Cognisant of their relevance for financial stability, CCPs continuously work to ensure their risk management frameworks are robust and up-to-date. In particular, CCPs implement and maintain dedicated model risk frameworks to govern the life-cycle of the models and methodologies used to assess risk. The EMIR 2.2 legislation includes important alterations to the way CCPs manage their models and parameters are introduced under EMIR Article 49. These changes will be defined in regulatory technical standards for which we suggest that:
- The proportionality of the new requirements be considered - If thresholds for model changes become too tight, implying that any change is deemed significant, the incentives for CCPs to enhance the robustness of their risk systems is reduced. Similarly, additional and detrimental regulatory arbitrages could be introduced when compared with CCPs in other jurisdictions, where changes than in the EU can take up to a year may be implemented in days).

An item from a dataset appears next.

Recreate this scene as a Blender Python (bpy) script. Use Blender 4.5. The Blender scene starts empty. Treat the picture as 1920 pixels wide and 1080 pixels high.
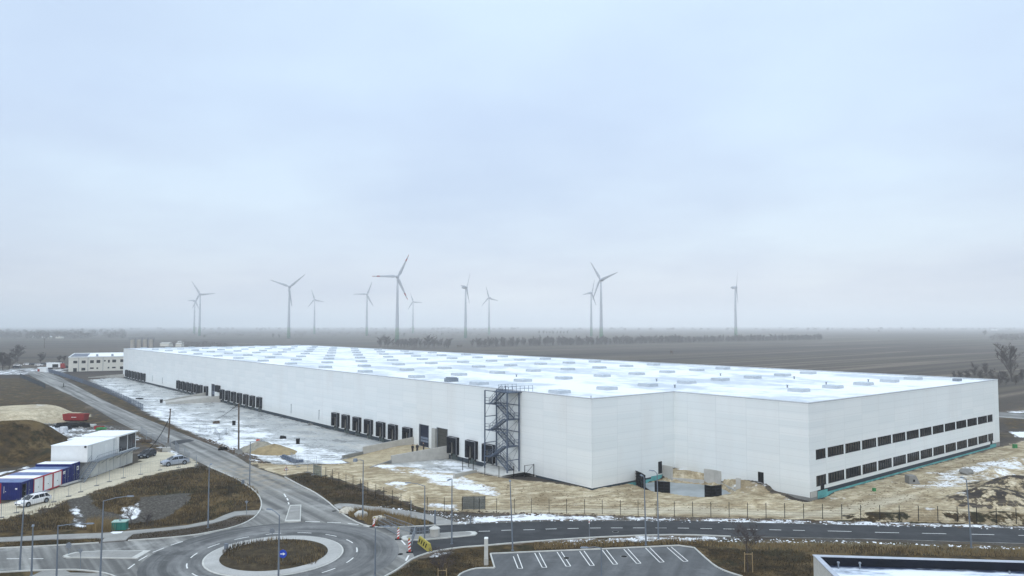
import bpy, math, random
import numpy as np
from mathutils import Vector, Matrix
from mathutils.geometry import tessellate_polygon
R = math.radians
rnd = random.Random(7)
nr = np.random.default_rng(5)
sc = bpy.context.scene
col = sc.collection

# ------------------------------------------------------------------ survey helpers
F, H, PIT = 1396.0, 26.5, math.atan(70 / 1396)
def G(px, py, z=0.0):
    """point of the level z that the surveyed photo point (px, py) looks at"""
    a, b = px - 960, py - 540
    d = (a, F * math.cos(PIT) + b * math.sin(PIT), F * math.sin(PIT) - b * math.cos(PIT))
    t = (z - H) / d[2]
    return Vector((d[0] * t, d[1] * t, z))
TH = R(38.95)
ORG = Vector((13.05, 122.7, 0))
AX = Vector((math.cos(TH), math.sin(TH), 0)); AY = Vector((-math.sin(TH), math.cos(TH), 0))
def W(x, y, z=0.0): return ORG + AX * x + AY * y + Vector((0, 0, z))
def crop(ox, oy, s, pts): return [(ox + a / s, oy + b / s) for a, b in pts]

# ------------------------------------------------------------------ mesh builder
class MB:
    def __init__(s): s.v = []; s.f = []; s.m = []; s.mi = 0
    def add(s, vs, fs):
        o = len(s.v); s.v += [tuple(p) for p in vs]
        for f in fs: s.f.append(tuple(i + o for i in f)); s.m.append(s.mi)
    def box(s, x0, x1, y0, y1, z0, z1):
        s.add([(x0,y0,z0),(x1,y0,z0),(x1,y1,z0),(x0,y1,z0),(x0,y0,z1),(x1,y0,z1),(x1,y1,z1),(x0,y1,z1)],
              [(0,3,2,1),(4,5,6,7),(0,1,5,4),(1,2,6,5),(2,3,7,6),(3,0,4,7)])
    def cbox(s, c, d, rz=0.0, tx=1.0, ty=1.0):
        cx, cy, cz = c; hx, hy, hz = d[0]/2, d[1]/2, d[2]/2
        ca, sa = math.cos(rz), math.sin(rz); vs = []
        for z, kx, ky in ((-hz, 1, 1), (hz, tx, ty)):
            for x, y in ((-hx,-hy),(hx,-hy),(hx,hy),(-hx,hy)):
                x *= kx; y *= ky
                vs.append((cx + x*ca - y*sa, cy + x*sa + y*ca, cz + z))
        s.add(vs, [(0,3,2,1),(4,5,6,7),(0,1,5,4),(1,2,6,5),(2,3,7,6),(3,0,4,7)])
    def bar(s, p, q, w, h=None):
        p, q = Vector(p), Vector(q); h = h or w; d = q - p
        if d.length < 1e-6: return
        d.normalize(); up = Vector((0,0,1)) if abs(d.z) < .95 else Vector((0,1,0))
        a = d.cross(up).normalized() * (w/2); b = a.cross(d).normalized() * (h/2)
        vs = [p-a-b, p+a-b, p+a+b, p-a+b, q-a-b, q+a-b, q+a+b, q-a+b]
        s.add(vs, [(3,2,1,0),(4,5,6,7),(0,1,5,4),(1,2,6,5),(2,3,7,6),(3,0,4,7)])
    def tube(s, pts, rads, n=8, cap=True):
        pts = [Vector(p) for p in pts]
        if not isinstance(rads, (list, tuple)): rads = [rads]*len(pts)
        vs, fs = [], []
        for i, p in enumerate(pts):
            d = (pts[min(i+1, len(pts)-1)] - pts[max(i-1, 0)]).normalized()
            up = Vector((0,0,1)) if abs(d.z) < .9 else Vector((1,0,0))
            a = d.cross(up).normalized(); b = a.cross(d)
            for k in range(n):
                t = 2*math.pi*k/n
                vs.append(p + (a*math.cos(t) + b*math.sin(t)) * rads[i])
        for i in range(len(pts)-1):
            for k in range(n):
                k2 = (k+1) % n
                fs.append((i*n+k, i*n+k2, (i+1)*n+k2, (i+1)*n+k))
        if cap:
            fs.append(tuple(range(n))[::-1]); fs.append(tuple(range((len(pts)-1)*n, len(pts)*n)))
        s.add(vs, fs)
    def prism(s, poly, z0, z1, top=True, bottom=True):
        n = len(poly); A = sum(poly[i][0]*poly[(i+1)%n][1]-poly[(i+1)%n][0]*poly[i][1] for i in range(n))
        if A < 0: poly = poly[::-1]
        vs = [(p[0],p[1],z0) for p in poly] + [(p[0],p[1],z1) for p in poly]
        fs = [(i,(i+1)%n,(i+1)%n+n,i+n) for i in range(n)]
        tri = tessellate_polygon([[Vector((p[0],p[1],0)) for p in poly]])
        for t in tri:
            a, b, c = (Vector(vs[i]) for i in t)
            if (b-a).cross(c-a).z < 0: t = t[::-1]
            if top: fs.append(tuple(i+n for i in t))
            if bottom: fs.append(tuple(t)[::-1])
        s.add(vs, fs)
    def obj(s, name, mats, parent=None, loc=None, rz=0.0, smooth=False):
        me = bpy.data.meshes.new(name); me.from_pydata(s.v, [], s.f)
        if not isinstance(mats, (list, tuple)): mats = [mats]
        for m in mats: me.materials.append(m)
        if len(mats) > 1: me.polygons.foreach_set('material_index', s.m)
        if smooth: me.polygons.foreach_set('use_smooth', [True]*len(me.polygons))
        me.update()
        o = bpy.data.objects.new(name, me); col.objects.link(o)
        if parent is not None: o.parent = parent
        if loc is not None: o.location = loc
        if rz: o.rotation_euler.z = rz
        return o

def tag(o, label=None, cat=None, group=None, kind=None):
    if label: o['label'] = label
    if cat: o['category'] = cat
    if group: o['group'] = group
    if kind: o['kind'] = kind
    return o
def thing(name, label, cat, loc=(0,0,0), rz=0.0, group=None):
    o = bpy.data.objects.new(name, None); col.objects.link(o); o.empty_display_size = .3
    o.location = loc; o.rotation_euler = (0, 0, rz)
    return tag(o, label, cat, group)
def copy_tree(o, parent=None):
    c = o.copy(); col.objects.link(c)
    if parent is not None: c.parent = parent
    for ch in list(o.children): copy_tree(ch, c)
    return c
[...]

- Guidance be developed to instruct CCPs how the validation process will be implemented - This includes guidance, for instance, on timelines, required documentation and testing, success criteria, approval process, and remediation actions. The current reduced clarity on requirements for the application pack can lead to multiple re-submissions and limited transparency towards clearing members and other stakeholders.
EACH believes that suggestions in our note would improve the ability of CCPs to manage risk in a more effective manner while being subject to the adequate supervisory scrutiny.